Abstract

This paper presents a new TCP (Transmission Control Protocol) variant called TCP Prairie which is a sender-only TCP modification based on dynamic bandwidth estimation in wired-cum-wireless networks. The key idea here is to continuously measure the bandwidth used by a TCP flow via monitoring the rate of returning acknowledgements (ACKs) and the round-trip time (RTT) values. The estimated bandwidth is then used to set the congestion window ( cwnd) and the slow-start threshold ( ssthresh) after a slowdown event (i.e. after three duplicate ACKs or after a timeout).

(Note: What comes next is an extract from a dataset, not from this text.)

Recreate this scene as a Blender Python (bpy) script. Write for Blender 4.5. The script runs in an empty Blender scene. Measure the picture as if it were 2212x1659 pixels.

The distinguishing feature of TCP Prairie (compared to other TCP variants such as TCP Westwood which also uses bandwidth estimation-based congestion control) is that it exploits the burstiness pattern of ACK arrivals and estimates the available bandwidth more accurately. For the proposed bandwidth estimation mechanism, the bandwidth sample is calculated by distributing a burst of ACKs over an off period based on degree of congestion and burstiness in the network. The estimation technique is robust against burstiness of ACK arrival and type of loss (e.g. wireless loss, congestion loss). Due to a more accurate bandwidth estimation, during congestion control the TCP Prairie sender sets the slow-start threshold to a value which is consistent with the available bandwidth for the corresponding TCP flow. Simulation results obtained using ns-2 reveal that TCP Prairie provides significant throughput performance improvement over TCP New-Reno and TCP Westwood under congestion and/or wireless loss scenarios. Also, compared to TCP Westwood, TCP Prairie is observed to be more friendly towards TCP New-Reno.